Your journalism career began in 1956 at the Austin TV station that LBJ’s family owned. But working at a TV station owned by the Johnson family and becoming a confidant of the family, are obviously two very different things. How did it come that you became so close with the Johnsons?

You know, I’m not so sure what triggered it, except this: that, one, I had a great deal of respect for them and their hands off running of the television news department. I had free rein, whatever story I wanted to cover, we covered it. I never got an order, “Do this, don’t do that, kill that story.” You know, I ran stories that were not favorable to the Johnson family and I never heard from them. In fact, Time magazine called me one time after a story broke about a confidant of LBJ’s, Walter Jenkins, was arrested in Washington, D.C. He was a very valued staff member… And even though the subject matter concerned the owners of this station, that didn’t stop us from covering the news as it was.

Your coverage of the UT tower shooting is always going to be a part of everything written about you in the future, I reckon. How do you how do you feel about that?

Well, first of all, it was certainly a history-making incident, and we won a lot of awards. I was proud of the work that we did, even though it was a very tragic, very tragic situation. And to be identified with it, well, that’s what it was. I can’t quarrel with that. So over the 50 some odd years since then, you know, I get calls and talk about it and put it into context — it was the first mass school shooting anywhere. And so we didn’t have any yardstick to use in the way of coverage. That story has retained its relevance because it was captured on film, live as it happened outside in the open. It not only was the first but it was the first that illustrated what happened and how things like that took place.

Were there things that you wanted to draw attention to that perhaps were lesser known?

Well, yes. In fact, I became convinced that, first of all, it’s a book, audiobook about politicians, not about politics. I came to understand the foibles and the personalities of the people who were in the news, and I wanted to kind of convey that because they’re human beings, and no matter if you agree or disagree with them, they’re human beings and they have these stories about themselves that people tend to overlook or never know. You put George H.W. Bush and George W. Bush in a bass boat with just me, the three of us, fishing for over an hour and capture the father-son relationship. I mean, they loved each other. They had fun with each other. They would kid each other. And I thought, man, this is something that needs to be captured. You don’t see that when you read the stories in the headlines and that sort of thing.
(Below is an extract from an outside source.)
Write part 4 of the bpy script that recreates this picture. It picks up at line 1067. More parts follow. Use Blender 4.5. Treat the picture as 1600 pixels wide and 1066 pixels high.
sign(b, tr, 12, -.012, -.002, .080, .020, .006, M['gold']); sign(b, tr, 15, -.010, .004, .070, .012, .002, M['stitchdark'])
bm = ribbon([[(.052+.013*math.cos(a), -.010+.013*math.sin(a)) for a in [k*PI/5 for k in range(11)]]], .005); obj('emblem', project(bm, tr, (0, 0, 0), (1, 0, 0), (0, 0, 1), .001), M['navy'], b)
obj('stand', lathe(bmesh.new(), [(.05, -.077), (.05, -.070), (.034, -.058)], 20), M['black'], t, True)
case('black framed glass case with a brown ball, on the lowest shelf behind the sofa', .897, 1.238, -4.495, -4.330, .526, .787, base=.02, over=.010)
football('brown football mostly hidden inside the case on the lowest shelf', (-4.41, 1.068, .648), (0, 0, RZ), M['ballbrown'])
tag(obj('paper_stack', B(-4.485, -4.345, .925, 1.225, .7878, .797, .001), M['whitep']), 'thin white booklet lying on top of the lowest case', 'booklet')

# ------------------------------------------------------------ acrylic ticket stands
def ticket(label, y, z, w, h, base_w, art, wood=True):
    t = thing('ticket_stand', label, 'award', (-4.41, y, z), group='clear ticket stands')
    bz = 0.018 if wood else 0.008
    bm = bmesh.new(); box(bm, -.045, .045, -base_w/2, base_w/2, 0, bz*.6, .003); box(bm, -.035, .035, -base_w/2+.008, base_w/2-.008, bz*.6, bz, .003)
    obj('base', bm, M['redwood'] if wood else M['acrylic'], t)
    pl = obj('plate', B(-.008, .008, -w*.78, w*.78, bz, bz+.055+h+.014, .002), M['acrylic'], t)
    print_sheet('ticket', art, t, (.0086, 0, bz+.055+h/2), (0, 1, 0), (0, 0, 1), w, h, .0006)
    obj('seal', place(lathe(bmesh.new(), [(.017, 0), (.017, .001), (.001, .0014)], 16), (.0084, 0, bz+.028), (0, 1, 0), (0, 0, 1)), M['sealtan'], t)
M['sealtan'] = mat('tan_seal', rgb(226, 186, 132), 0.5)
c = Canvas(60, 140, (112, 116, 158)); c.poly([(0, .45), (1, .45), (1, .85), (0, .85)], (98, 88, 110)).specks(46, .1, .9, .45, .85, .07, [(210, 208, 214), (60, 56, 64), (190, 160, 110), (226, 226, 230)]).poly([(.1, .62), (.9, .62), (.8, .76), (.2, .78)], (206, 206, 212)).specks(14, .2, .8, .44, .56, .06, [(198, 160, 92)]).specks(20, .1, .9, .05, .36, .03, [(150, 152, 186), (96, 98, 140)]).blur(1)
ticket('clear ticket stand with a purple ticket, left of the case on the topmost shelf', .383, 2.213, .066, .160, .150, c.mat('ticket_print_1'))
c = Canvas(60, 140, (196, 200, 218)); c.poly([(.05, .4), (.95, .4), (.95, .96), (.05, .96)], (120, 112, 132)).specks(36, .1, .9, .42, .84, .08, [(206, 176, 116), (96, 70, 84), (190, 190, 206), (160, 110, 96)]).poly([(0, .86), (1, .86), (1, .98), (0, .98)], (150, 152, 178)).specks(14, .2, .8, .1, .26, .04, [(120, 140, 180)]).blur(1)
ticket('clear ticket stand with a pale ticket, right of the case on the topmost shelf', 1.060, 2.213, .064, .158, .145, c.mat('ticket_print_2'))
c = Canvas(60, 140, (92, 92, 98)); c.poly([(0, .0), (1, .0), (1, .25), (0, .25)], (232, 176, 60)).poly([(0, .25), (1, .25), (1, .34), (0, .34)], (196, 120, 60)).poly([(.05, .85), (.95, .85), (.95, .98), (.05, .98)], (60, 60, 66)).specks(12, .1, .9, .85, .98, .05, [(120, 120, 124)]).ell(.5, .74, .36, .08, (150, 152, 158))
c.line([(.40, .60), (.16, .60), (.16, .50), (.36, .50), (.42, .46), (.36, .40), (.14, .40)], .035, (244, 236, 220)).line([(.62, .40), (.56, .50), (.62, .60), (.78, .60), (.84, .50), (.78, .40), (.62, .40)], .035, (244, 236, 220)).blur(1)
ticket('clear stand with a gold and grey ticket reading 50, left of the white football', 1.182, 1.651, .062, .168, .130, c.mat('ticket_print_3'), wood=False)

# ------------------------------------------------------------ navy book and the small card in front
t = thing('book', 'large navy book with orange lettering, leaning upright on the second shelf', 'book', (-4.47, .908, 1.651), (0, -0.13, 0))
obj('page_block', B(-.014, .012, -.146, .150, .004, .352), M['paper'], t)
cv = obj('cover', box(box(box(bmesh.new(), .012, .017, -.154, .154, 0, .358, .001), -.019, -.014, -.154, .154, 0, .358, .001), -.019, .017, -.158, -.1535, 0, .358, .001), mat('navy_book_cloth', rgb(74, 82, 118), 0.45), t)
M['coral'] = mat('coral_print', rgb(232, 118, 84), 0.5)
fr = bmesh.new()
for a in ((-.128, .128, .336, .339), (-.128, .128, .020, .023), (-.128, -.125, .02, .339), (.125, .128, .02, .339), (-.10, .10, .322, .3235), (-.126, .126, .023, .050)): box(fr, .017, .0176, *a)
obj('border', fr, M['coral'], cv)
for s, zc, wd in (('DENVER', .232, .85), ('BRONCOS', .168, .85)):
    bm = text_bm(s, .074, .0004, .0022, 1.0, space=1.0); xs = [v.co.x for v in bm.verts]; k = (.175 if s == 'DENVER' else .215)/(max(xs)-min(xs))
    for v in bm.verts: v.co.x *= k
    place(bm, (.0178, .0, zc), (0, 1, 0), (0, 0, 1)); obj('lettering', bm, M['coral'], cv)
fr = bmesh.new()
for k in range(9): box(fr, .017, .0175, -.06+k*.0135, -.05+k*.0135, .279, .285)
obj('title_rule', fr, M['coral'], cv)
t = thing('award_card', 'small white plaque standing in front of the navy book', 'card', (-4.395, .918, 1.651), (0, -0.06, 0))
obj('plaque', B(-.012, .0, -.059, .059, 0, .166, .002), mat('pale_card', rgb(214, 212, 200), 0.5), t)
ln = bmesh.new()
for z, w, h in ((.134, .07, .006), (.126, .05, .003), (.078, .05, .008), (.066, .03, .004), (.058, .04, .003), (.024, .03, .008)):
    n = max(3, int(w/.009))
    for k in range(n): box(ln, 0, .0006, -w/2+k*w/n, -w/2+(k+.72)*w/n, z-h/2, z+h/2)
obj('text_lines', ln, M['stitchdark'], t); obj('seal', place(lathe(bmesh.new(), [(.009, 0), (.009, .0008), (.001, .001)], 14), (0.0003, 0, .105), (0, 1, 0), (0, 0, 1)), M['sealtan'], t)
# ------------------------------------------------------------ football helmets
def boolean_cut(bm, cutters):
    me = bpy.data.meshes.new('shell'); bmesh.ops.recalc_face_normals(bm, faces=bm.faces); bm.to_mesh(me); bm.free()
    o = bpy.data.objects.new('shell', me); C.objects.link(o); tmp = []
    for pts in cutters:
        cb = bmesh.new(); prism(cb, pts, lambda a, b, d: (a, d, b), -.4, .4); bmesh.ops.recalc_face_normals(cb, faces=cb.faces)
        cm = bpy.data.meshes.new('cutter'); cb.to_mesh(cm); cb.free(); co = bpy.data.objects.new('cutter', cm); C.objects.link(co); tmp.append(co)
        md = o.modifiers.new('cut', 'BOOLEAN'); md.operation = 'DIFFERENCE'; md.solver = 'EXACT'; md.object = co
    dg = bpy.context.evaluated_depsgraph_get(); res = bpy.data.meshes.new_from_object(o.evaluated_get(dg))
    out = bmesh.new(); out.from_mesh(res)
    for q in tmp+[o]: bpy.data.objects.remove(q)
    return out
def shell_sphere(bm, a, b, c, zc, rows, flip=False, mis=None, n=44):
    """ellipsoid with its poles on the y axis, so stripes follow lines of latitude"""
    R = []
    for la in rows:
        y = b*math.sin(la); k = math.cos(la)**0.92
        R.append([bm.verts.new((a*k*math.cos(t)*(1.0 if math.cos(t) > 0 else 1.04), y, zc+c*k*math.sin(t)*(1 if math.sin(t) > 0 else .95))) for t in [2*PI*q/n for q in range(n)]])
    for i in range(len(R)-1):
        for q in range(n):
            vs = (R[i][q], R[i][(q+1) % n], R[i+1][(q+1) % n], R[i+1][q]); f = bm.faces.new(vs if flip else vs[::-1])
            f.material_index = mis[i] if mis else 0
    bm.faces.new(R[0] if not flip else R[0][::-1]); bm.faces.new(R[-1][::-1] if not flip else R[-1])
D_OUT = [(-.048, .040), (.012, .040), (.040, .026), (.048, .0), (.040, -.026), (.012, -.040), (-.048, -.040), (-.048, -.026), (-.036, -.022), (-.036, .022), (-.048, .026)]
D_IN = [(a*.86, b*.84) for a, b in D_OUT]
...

So, yeah, I wanted to convey the humanness of what was going on in this world of news and in this world of politics.

Is there something you could share, an experience that you could share with us that was especially significant or a fond memory?

I was out of news for a while and I had my own marketing firm, I was working with John McCain when he ran for president. I didn’t have anything to do with policy, I just simply advised him on his television work — his speech at the National Convention, accepting it. Which he said, “It’s the most important speech of my life, Neal.” I said, “Oh, okay.” [I was] traveling with him during the campaign. And he’d call up and say, “Neal, we’re going to go have some Chinese food. You want to join us?” “Sure!” And I sat there and he, John McCain, was so inquisitive about LBJ… And so I started talking to him, answering his questions, telling him some of these stories. And being a journalist type, I turned it around and I said, “Well, Senator, now let me ask you some questions. Tell me about the time that you spent in prison in Vietnam.” And he opened up and he almost teared up and he got belligerent talking about, he kept referring to his captors as “sons of bitches” — And he revealed himself to me in those moments, not the public moments, those private moments. And I think it really made an impression that, back to the point I made earlier, made the impression to me that people are human. And I saw that in John McCain.

What would your advice to emerging journalists be? What would you tell them?

Well, first, the basic thing I would tell them is learn to write. What’s going on? And let me find out what’s going on. And then let me tell it straightforward, as it is, with the bark off, so to speak.